Difficult conversation with a friend

One of my best friends ended her relationship with her boyfriend in March. Her boyfriend and I have also been very close for a long time and I would like to maintain a friendship with him. He has since moved on to another relationship. My friend is finding it difficult that he has moved on.
I recently had a conversation with my best friend about my desire to continue being friends with her ex boyfriend. She said she would find it uncomfortable and it would have consequences for our friendship. I want to maintain a friendship with both of them, but I feel very sad that this will likely affect my friendship with my best friend. I want to feel okay that she feels uncomfortable (since by seeking a friendship with both of them I am following my gut feeling and values), but it is difficult. Any advice would be most welcome! Thank you.

 

 

Answer:

What would love do? Love for the ex-boyfriend, your best friend and you? Love is always the best place to come from when we’re showing up in our relationships.
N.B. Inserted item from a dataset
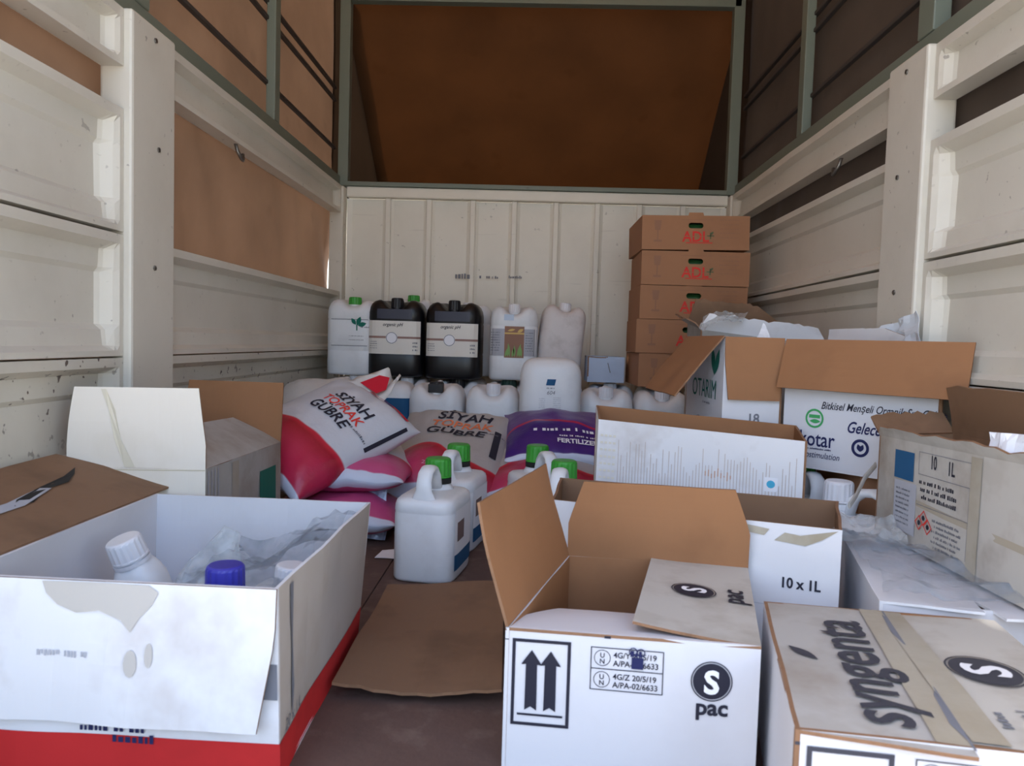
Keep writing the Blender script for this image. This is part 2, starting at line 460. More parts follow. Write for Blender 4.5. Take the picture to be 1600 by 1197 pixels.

You already believe that you can maintain both relationships. Your bestie does not. That’s ok. She’s allowed to think whatever she wants. Love her right where she is.
Notice that your brain wants this to be an all or nothing one time choice you have to make. That’s not true. When you notice thoughts like that coming up, question them. Stay present and do what feels most loving today. Know that things may evolve in the future. You’ll find peace knowing that no matter what, you have been in integrity with yourself through it all.